*RAW DATA:*
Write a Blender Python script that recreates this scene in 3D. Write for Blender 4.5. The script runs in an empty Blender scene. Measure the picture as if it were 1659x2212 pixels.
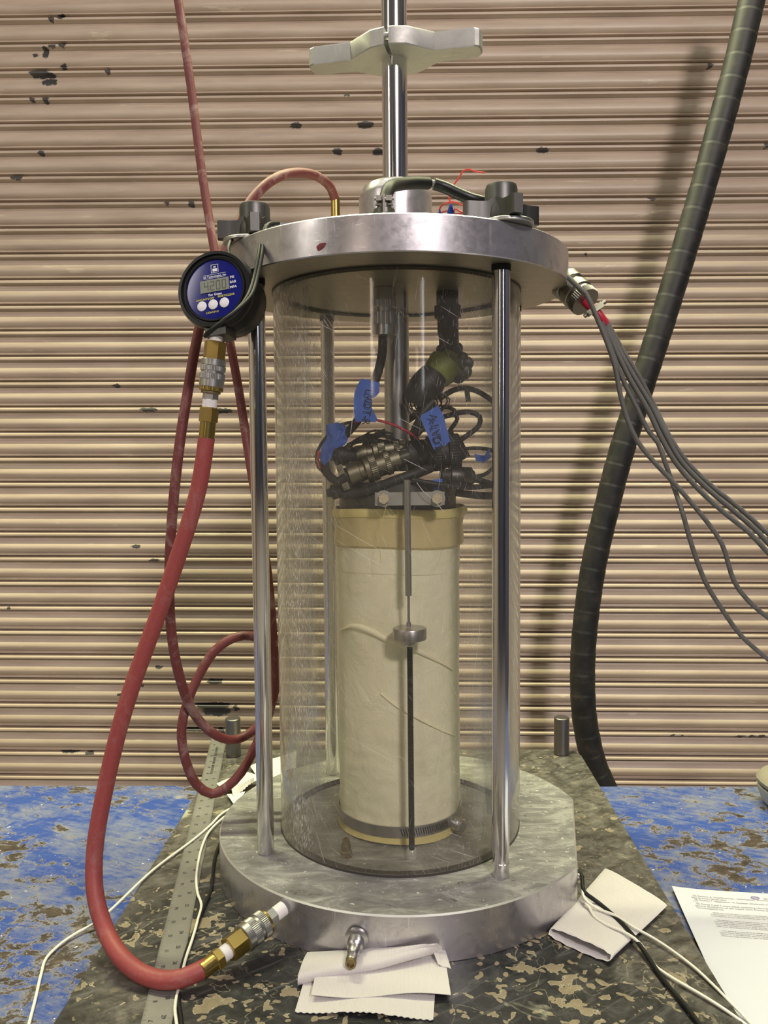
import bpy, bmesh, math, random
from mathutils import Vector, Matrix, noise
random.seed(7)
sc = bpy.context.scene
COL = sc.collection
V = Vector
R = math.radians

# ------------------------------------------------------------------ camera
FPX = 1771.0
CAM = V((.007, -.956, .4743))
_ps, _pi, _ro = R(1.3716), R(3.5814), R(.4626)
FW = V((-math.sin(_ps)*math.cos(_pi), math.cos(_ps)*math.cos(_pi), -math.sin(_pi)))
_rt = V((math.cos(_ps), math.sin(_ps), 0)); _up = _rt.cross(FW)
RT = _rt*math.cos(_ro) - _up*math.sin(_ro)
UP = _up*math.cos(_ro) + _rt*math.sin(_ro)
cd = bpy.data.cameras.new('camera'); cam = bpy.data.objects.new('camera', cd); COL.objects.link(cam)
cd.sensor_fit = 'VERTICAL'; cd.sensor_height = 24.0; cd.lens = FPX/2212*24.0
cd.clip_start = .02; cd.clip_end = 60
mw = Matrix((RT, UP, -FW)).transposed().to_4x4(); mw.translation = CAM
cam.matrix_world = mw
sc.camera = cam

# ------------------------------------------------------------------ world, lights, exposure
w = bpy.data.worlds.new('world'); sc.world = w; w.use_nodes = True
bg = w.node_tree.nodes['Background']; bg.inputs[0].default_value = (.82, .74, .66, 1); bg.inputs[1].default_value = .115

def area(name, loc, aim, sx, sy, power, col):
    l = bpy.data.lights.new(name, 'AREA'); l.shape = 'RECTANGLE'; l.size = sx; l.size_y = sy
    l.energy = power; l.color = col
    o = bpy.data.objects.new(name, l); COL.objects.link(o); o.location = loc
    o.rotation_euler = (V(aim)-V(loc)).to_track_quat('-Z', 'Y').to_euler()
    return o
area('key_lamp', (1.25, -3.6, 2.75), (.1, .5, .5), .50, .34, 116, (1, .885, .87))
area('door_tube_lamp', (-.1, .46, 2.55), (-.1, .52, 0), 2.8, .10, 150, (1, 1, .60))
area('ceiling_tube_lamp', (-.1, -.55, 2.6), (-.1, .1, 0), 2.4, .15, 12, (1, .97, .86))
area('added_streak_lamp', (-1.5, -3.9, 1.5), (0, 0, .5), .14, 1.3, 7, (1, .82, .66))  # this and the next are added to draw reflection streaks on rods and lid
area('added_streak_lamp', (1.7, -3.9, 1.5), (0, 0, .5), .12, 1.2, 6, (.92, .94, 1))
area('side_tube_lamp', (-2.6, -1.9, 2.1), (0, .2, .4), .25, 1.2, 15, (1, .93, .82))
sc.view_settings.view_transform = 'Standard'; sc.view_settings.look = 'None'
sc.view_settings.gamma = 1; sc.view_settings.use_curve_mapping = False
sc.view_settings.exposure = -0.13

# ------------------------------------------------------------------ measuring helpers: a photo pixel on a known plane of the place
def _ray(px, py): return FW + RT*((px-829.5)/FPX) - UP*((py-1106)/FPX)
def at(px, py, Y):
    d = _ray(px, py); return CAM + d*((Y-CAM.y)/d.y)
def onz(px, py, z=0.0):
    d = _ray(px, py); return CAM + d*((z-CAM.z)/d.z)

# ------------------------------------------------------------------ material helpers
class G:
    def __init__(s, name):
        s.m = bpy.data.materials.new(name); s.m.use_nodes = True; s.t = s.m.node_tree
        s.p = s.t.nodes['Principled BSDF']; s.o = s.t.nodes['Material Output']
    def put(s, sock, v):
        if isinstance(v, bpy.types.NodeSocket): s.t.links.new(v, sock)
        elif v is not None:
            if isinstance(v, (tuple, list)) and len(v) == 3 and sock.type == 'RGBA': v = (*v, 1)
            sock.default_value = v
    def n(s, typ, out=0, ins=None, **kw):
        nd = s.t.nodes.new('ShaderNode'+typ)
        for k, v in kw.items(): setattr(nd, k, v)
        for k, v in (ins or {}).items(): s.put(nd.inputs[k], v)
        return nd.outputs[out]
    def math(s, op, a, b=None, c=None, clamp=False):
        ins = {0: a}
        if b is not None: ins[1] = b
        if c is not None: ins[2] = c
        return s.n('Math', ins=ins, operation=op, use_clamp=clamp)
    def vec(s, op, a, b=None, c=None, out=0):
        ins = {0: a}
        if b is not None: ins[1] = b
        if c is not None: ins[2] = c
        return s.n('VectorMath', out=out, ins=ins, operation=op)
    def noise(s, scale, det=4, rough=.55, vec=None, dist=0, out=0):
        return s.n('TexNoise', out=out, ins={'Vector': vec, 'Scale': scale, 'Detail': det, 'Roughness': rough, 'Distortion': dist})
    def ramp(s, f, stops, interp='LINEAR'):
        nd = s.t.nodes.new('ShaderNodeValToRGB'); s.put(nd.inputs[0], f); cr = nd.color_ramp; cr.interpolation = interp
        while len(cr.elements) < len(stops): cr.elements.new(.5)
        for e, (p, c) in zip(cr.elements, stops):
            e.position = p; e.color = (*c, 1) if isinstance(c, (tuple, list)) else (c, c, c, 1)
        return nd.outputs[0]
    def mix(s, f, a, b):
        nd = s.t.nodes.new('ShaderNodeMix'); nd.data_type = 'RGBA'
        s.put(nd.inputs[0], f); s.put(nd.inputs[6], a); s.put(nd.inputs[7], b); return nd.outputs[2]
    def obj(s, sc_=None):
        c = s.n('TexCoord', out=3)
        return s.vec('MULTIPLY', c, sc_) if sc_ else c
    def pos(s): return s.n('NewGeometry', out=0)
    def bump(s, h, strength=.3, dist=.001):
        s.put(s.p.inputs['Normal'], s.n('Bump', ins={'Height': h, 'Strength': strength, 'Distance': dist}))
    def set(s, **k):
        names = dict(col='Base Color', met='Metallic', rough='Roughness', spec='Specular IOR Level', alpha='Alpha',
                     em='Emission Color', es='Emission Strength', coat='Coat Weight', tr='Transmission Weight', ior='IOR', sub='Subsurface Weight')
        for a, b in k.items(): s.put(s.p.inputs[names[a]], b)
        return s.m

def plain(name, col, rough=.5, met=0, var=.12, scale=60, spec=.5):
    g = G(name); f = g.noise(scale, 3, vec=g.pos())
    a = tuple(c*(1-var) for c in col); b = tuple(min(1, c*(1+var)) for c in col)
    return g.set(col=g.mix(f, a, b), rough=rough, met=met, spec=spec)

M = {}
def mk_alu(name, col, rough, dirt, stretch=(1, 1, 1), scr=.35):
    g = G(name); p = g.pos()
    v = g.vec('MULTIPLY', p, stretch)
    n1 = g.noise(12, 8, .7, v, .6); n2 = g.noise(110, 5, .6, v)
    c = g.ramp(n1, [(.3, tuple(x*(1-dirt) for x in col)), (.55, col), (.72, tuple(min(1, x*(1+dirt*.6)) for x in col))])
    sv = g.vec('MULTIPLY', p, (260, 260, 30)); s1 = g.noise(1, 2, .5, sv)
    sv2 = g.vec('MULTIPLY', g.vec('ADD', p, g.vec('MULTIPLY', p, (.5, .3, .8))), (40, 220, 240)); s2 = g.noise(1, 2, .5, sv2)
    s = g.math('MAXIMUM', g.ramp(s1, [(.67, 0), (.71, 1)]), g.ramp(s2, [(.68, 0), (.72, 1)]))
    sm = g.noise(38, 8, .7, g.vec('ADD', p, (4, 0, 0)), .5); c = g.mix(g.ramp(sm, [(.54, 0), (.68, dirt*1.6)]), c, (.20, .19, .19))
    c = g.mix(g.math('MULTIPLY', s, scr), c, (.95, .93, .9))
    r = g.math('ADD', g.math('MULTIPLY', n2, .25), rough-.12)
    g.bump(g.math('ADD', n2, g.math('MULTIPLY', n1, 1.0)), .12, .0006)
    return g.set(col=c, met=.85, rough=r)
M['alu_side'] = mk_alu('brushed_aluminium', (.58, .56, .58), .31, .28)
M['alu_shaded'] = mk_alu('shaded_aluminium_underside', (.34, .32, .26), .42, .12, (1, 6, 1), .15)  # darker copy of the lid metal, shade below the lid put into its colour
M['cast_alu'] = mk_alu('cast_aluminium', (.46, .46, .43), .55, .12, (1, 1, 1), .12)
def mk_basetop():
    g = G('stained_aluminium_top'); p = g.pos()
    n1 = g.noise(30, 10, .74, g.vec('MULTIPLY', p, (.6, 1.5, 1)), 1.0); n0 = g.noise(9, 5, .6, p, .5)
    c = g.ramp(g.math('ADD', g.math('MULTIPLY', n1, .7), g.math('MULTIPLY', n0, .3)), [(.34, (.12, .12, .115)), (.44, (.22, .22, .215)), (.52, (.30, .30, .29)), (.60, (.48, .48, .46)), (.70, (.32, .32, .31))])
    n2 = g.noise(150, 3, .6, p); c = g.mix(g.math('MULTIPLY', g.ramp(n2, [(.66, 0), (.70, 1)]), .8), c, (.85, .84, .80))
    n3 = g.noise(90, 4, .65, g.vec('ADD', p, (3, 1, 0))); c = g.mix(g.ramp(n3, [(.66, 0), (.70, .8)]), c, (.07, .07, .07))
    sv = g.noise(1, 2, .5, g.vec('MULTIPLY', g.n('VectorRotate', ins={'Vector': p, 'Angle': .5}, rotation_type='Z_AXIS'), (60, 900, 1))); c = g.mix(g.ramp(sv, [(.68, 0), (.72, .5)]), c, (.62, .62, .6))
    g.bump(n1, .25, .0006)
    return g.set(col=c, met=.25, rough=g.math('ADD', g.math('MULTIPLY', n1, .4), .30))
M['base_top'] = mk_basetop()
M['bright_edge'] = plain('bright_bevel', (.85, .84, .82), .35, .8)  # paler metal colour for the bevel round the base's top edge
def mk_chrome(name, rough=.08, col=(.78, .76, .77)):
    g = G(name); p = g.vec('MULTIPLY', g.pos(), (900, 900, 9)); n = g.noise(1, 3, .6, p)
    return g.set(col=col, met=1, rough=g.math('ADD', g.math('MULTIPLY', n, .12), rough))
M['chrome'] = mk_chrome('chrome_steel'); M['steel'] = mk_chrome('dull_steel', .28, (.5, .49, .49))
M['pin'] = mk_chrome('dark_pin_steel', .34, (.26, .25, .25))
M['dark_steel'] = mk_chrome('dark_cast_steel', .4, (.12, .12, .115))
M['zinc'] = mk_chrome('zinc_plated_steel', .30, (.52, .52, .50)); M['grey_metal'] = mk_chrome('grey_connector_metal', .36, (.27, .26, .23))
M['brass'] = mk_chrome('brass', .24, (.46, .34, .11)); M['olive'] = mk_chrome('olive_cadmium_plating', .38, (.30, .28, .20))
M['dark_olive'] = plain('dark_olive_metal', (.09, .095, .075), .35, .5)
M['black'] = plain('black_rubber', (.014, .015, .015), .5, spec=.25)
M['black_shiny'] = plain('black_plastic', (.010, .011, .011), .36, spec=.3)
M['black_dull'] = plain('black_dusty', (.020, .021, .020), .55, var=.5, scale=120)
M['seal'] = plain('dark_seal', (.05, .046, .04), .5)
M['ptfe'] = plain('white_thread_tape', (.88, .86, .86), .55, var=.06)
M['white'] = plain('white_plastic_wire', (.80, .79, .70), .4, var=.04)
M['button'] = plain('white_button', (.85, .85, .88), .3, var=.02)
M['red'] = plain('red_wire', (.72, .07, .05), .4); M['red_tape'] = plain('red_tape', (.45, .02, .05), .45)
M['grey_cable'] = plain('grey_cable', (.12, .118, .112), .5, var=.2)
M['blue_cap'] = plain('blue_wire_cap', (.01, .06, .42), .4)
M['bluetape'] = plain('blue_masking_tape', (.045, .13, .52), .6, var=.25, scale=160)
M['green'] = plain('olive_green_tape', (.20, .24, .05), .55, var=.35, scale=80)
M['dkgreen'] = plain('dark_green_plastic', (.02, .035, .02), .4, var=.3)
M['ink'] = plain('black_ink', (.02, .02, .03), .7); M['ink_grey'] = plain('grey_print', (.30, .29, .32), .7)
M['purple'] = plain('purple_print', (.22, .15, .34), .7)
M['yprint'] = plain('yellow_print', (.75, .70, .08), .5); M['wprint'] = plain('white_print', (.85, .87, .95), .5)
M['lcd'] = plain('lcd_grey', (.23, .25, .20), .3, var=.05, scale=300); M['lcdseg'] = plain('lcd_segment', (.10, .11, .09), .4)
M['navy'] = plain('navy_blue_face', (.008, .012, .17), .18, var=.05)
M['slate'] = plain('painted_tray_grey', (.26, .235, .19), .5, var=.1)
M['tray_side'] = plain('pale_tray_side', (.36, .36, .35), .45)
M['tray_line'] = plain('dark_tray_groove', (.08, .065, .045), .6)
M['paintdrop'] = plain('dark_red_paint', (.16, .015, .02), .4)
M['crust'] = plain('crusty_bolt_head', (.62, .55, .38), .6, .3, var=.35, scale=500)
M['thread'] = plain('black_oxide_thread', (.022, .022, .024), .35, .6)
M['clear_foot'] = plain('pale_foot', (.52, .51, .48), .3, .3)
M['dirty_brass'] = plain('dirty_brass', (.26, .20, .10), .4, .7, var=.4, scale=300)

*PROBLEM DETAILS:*
Without any pictures, reproduce the lines from the first one in the material through the line that has "R = math.radians", exactly as they appear.

*FINAL RESULT:*
Write a Blender Python script that recreates this scene in 3D. Write for Blender 4.5. The script runs in an empty Blender scene. Measure the picture as if it were 1659x2212 pixels.
import bpy, bmesh, math, random
from mathutils import Vector, Matrix, noise
random.seed(7)
sc = bpy.context.scene
COL = sc.collection
V = Vector
R = math.radians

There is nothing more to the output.